Violating those bans would raise a lot more controversy than violating the public bans. An example might be the reaction to Sturgeon's short story, "The World Well Lost".

Michael Swanwick said...

Chip wrote a long and brilliant essay on discovering gay themes in works of literature written when including them could land you in jail. I'll never look at Tom Jones in quite the same way again.

skyknyt said...

Back in High School, we read The Sun Also Rises, a book that buries major portions of its plot in the subtext. Subsequently, we'd often return from our assignments confused, "So wait, where was Jake wounded?" "Why did Jake and Brett share a bedroom if Jake was wounded there..."

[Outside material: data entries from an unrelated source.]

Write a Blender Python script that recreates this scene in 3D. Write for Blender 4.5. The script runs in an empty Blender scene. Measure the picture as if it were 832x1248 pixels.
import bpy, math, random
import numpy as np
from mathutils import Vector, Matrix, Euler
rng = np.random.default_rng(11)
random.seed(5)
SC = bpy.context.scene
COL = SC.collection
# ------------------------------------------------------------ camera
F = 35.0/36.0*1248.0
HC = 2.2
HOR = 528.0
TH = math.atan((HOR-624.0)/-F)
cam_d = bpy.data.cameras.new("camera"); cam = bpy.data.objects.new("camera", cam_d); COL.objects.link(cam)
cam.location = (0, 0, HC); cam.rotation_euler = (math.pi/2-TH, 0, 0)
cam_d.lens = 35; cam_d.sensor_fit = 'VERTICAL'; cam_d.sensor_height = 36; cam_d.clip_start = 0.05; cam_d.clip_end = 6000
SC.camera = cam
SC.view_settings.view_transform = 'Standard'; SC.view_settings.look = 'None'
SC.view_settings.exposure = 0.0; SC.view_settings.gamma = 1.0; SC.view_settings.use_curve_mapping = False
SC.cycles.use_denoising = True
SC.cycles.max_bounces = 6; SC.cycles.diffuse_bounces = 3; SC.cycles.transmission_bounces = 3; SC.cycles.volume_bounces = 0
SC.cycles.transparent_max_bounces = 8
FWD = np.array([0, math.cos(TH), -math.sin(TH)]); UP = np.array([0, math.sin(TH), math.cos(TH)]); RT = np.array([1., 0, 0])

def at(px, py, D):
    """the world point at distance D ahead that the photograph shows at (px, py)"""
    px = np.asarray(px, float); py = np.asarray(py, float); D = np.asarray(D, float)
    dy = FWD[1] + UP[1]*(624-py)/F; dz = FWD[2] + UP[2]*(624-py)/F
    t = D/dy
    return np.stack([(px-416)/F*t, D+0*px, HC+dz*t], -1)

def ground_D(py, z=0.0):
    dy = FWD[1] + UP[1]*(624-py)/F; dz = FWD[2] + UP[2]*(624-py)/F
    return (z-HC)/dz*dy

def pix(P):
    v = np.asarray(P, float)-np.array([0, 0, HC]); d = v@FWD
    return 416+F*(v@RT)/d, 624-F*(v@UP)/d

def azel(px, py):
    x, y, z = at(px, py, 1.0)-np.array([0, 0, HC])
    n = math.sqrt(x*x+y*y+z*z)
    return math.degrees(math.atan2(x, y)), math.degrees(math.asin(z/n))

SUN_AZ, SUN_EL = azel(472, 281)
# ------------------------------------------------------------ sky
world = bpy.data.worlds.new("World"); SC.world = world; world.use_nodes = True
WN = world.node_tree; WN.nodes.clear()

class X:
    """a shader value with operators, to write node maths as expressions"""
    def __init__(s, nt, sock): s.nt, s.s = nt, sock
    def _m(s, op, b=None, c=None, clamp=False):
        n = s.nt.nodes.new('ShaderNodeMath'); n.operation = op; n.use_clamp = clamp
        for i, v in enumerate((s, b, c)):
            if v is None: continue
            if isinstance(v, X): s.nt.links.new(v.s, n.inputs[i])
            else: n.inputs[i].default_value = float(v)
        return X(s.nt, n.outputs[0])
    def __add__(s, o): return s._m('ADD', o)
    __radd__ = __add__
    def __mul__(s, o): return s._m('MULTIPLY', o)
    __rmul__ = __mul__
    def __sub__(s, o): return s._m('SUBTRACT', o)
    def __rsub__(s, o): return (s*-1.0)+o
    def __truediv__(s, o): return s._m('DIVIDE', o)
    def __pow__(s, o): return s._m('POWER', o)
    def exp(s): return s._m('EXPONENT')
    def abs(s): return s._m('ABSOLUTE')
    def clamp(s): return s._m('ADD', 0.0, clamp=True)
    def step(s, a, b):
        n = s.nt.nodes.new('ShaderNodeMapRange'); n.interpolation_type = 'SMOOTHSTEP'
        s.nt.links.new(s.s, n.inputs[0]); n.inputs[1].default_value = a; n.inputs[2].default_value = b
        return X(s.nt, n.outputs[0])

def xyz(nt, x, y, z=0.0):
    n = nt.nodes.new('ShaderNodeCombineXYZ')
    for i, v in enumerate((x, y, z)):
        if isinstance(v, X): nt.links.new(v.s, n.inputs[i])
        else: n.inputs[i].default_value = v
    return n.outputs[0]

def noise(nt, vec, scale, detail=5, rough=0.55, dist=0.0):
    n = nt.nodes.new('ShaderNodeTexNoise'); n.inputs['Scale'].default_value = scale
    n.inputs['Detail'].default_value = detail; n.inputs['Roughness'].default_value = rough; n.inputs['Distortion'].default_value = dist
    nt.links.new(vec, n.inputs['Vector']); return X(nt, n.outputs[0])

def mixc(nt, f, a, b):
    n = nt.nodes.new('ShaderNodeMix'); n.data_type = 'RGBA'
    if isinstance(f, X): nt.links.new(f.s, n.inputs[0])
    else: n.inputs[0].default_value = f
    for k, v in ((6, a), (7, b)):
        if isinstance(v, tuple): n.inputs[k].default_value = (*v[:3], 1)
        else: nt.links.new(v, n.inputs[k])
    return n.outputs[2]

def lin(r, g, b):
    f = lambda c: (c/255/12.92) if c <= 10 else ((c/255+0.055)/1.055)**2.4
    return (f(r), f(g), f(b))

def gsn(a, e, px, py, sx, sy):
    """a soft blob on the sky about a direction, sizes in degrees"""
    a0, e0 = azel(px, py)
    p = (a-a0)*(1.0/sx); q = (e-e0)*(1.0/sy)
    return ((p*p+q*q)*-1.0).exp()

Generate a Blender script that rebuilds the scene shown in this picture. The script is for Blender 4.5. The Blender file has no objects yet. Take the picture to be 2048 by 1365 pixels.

Our teacher, thankfully, was more than willing to blow our minds and rankle senses of decency by telling us what had probably gone on.

Michael Swanwick said...

God bless shameless teachers!

When high school students have the chance to speak honestly with writers, the chief thing they want to know is, "Do you guys REALLY put all that crap in your stories?"

Then, when we say yes absolutely, they glare at us with disbelief.

Chad Hull said...

It's kinda sad that something like the interpretation of a line space has to be taught. I think part of it is in the students that are being taught are probably really bright, but haven't yet read enough to discern what a line space means on it's own. Another part could be the 'nothing left to the imagination" age of film and TV.

I've never thought myself a good reader: I know there is much I miss that probably should scream out at me, but this just seems so obvious as to make my head hurt.